* [EXERCISE DESCRIPTION]
Extract exactly the lines from the top of the records through the line containing "def lerp(a, b, t): return a + (b-a)*t", and keep pictures out of the copy.

* [SUPPLIED MATERIAL]
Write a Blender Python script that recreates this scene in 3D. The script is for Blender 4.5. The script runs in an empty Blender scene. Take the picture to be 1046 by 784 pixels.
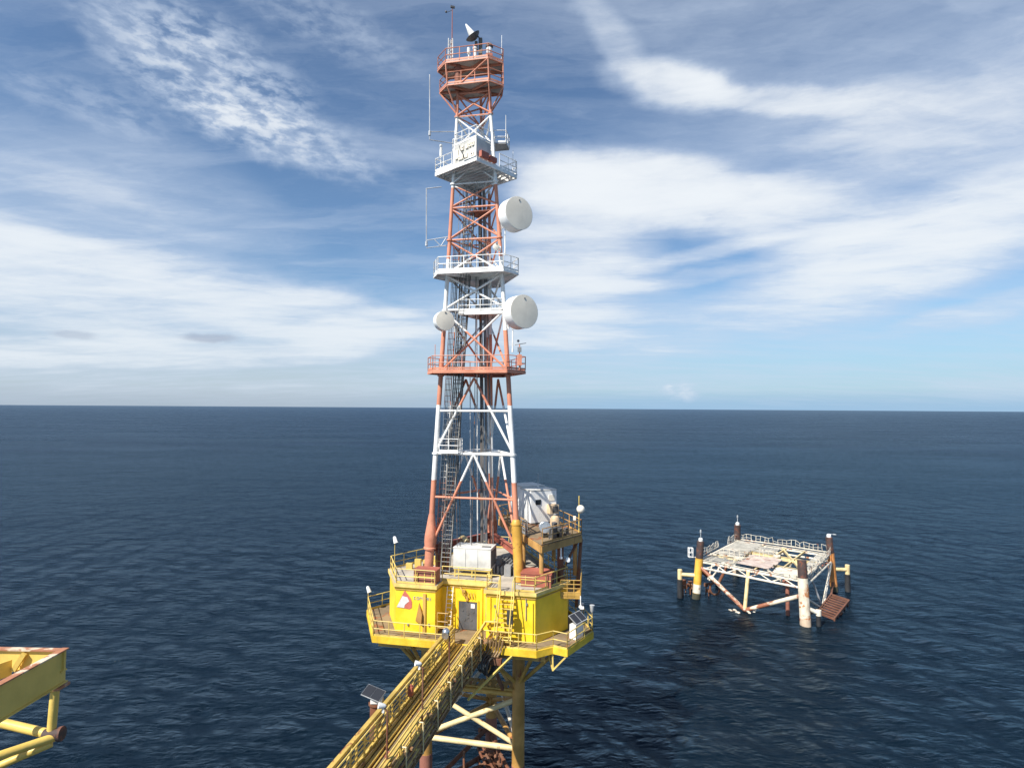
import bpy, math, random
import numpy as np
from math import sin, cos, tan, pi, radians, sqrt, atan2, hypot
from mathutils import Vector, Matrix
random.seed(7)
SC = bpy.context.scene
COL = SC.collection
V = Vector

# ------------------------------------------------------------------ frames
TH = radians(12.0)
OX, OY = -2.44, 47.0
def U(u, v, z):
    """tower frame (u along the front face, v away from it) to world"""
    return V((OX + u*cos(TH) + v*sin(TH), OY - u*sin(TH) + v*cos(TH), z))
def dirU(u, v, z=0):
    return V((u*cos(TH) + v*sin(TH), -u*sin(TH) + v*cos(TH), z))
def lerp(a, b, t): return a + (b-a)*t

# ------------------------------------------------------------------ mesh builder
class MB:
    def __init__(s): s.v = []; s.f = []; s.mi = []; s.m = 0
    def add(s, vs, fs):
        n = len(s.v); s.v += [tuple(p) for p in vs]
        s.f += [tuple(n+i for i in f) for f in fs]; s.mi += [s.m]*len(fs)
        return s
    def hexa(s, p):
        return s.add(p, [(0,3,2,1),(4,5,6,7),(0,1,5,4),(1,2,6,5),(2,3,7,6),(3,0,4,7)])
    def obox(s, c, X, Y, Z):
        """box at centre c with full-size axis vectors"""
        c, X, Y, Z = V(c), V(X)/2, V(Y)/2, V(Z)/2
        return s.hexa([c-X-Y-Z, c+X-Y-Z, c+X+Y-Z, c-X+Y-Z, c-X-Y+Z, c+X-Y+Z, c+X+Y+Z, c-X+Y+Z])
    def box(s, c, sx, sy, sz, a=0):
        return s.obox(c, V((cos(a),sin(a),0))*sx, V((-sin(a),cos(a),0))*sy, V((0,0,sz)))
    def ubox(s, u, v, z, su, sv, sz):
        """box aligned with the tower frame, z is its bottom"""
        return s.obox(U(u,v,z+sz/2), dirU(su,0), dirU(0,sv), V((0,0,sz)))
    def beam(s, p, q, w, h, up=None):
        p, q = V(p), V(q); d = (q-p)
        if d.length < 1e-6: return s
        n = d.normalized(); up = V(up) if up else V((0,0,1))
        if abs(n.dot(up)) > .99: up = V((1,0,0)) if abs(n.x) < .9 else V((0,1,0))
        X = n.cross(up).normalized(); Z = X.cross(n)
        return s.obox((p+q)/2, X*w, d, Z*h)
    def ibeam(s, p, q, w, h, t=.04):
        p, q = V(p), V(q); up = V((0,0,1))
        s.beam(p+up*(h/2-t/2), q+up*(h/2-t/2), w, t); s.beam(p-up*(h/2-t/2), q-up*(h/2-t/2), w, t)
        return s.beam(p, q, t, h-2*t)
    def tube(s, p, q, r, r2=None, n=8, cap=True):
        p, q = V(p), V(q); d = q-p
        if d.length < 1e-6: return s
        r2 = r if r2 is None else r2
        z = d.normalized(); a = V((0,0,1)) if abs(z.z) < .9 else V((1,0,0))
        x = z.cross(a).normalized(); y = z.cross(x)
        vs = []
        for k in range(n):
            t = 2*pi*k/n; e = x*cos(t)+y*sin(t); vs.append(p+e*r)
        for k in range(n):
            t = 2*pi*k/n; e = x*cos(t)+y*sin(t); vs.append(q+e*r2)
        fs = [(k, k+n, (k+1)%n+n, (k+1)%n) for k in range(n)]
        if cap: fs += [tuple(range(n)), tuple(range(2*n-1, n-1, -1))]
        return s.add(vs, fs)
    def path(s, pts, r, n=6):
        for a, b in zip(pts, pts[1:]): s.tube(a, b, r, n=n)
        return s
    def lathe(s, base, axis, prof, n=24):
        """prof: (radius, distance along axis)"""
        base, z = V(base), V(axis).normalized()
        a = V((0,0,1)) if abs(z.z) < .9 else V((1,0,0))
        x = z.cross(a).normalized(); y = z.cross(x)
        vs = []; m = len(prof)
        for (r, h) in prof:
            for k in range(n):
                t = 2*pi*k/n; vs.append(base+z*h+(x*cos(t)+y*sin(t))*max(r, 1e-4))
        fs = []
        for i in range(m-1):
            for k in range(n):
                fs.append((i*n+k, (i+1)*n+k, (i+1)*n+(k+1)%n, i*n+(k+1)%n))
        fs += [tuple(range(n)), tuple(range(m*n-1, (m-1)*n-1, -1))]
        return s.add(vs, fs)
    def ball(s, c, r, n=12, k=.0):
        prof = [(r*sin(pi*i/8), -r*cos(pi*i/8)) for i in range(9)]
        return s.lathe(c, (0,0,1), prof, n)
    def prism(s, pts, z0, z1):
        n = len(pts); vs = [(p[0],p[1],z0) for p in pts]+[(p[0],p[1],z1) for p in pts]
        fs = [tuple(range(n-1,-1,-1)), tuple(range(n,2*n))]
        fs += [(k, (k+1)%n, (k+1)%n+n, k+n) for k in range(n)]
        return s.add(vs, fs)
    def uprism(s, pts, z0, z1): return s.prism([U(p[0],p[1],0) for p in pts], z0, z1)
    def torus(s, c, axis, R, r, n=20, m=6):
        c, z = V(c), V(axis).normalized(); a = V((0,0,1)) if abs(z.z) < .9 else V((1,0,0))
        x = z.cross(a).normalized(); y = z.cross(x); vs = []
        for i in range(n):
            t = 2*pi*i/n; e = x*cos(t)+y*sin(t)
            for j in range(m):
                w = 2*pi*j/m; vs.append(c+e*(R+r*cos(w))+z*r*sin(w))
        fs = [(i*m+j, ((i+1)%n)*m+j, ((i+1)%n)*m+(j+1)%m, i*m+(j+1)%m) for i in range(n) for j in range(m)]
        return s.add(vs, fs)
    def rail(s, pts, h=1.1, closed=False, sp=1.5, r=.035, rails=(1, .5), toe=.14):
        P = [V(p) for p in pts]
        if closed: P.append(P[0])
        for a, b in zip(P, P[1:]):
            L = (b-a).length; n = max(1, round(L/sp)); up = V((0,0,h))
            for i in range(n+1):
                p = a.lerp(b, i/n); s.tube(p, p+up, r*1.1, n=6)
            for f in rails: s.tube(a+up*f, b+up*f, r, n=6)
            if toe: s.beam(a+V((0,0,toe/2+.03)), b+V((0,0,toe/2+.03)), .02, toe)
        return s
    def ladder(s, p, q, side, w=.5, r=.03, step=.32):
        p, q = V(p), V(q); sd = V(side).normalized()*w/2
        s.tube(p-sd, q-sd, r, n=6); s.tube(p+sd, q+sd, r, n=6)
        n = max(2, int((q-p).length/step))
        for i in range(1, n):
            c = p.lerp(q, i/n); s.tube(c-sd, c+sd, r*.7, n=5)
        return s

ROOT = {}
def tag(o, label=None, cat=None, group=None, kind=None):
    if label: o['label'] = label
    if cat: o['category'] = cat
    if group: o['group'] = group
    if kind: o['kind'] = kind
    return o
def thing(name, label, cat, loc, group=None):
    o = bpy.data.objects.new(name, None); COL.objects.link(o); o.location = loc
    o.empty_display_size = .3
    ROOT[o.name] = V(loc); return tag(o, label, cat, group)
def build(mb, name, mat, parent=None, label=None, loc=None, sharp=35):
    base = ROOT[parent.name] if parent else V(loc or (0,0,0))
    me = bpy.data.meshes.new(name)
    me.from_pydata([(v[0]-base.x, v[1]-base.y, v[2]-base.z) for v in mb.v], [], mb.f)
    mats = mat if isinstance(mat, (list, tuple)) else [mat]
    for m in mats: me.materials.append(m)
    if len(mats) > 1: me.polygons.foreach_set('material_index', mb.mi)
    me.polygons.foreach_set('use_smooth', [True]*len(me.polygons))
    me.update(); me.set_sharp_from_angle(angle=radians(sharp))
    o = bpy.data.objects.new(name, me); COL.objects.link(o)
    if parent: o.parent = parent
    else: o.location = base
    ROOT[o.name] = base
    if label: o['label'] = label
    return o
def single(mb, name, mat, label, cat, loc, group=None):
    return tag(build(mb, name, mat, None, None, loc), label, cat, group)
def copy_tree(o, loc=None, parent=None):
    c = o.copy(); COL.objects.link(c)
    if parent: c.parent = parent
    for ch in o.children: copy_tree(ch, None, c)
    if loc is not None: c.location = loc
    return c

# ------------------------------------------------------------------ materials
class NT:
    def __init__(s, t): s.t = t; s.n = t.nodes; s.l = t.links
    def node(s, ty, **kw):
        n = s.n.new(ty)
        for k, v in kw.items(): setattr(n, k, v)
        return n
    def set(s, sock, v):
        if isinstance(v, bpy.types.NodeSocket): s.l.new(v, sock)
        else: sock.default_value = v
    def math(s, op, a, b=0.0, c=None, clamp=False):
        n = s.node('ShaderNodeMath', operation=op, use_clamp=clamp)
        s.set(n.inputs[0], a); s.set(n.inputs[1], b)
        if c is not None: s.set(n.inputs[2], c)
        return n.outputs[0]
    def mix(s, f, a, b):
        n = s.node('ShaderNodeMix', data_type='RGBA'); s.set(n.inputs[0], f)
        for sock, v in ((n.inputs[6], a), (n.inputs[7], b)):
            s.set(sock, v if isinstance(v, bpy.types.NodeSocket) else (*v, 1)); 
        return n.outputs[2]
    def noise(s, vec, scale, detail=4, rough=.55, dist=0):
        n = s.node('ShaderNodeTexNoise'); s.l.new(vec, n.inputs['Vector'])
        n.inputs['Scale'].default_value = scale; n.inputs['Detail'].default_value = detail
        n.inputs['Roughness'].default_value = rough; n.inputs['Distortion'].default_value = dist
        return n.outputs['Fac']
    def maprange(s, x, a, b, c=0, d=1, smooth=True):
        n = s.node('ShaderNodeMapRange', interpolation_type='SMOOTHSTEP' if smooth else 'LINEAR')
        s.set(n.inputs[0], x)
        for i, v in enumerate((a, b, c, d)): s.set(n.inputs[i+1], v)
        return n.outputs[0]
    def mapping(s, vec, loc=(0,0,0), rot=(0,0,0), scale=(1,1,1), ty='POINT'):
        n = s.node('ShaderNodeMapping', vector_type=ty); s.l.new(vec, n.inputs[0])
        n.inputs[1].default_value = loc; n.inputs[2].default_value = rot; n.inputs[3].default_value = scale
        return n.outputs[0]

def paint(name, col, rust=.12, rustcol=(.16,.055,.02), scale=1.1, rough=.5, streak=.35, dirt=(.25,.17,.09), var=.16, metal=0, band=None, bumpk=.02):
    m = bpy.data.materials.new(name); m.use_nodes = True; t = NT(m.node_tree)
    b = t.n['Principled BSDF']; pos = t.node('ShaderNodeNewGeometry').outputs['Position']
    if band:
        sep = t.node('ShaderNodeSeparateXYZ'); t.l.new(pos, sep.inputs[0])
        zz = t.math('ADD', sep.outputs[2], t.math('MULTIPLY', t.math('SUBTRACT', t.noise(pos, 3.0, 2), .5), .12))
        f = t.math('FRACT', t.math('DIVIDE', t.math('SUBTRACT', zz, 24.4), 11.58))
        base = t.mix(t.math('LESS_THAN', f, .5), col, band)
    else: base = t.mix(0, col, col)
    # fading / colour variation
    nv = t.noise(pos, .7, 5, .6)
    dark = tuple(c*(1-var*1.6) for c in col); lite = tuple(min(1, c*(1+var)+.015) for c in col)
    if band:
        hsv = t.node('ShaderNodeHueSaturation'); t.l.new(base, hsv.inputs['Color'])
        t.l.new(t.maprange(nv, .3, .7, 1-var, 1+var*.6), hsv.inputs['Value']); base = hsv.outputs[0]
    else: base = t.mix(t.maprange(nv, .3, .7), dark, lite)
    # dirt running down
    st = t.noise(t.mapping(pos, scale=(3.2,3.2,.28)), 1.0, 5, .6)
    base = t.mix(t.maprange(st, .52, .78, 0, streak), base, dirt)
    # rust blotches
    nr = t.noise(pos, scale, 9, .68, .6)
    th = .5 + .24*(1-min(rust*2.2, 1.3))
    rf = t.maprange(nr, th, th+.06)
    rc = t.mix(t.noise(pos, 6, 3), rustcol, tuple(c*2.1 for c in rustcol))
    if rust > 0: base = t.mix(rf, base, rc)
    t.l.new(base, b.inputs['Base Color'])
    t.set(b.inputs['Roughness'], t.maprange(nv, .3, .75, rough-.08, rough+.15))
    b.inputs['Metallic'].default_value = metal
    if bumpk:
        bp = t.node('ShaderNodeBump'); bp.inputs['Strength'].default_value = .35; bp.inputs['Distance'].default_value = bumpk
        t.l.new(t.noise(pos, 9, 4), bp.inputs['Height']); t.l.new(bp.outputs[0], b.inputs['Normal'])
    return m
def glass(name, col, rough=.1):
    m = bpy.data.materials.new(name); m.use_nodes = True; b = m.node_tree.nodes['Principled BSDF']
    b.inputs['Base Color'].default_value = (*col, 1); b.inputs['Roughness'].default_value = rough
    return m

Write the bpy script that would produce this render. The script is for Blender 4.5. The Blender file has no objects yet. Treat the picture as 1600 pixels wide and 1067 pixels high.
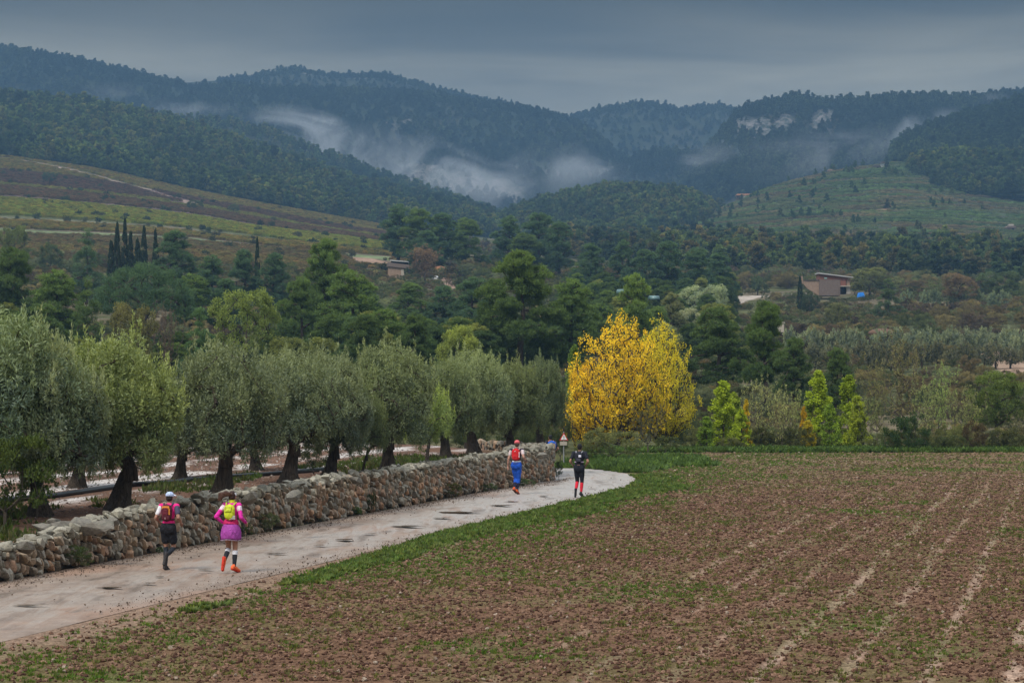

* [THE OUTPUT]
Write a Blender Python script that recreates this scene in 3D. The script is for Blender 4.5. The script runs in an empty Blender scene. Take the picture to be 1046 by 784 pixels.
import bpy, math, random
import numpy as np
from math import sin, cos, tan, pi, radians, sqrt, atan2, hypot
from mathutils import Vector, Matrix
random.seed(7)
SC = bpy.context.scene
COL = SC.collection
V = Vector

# ------------------------------------------------------------------ frames
TH = radians(12.0)
OX, OY = -2.44, 47.0
def U(u, v, z):
    """tower frame (u along the front face, v away from it) to world"""
    return V((OX + u*cos(TH) + v*sin(TH), OY - u*sin(TH) + v*cos(TH), z))
def dirU(u, v, z=0):
    return V((u*cos(TH) + v*sin(TH), -u*sin(TH) + v*cos(TH), z))
def lerp(a, b, t): return a + (b-a)*t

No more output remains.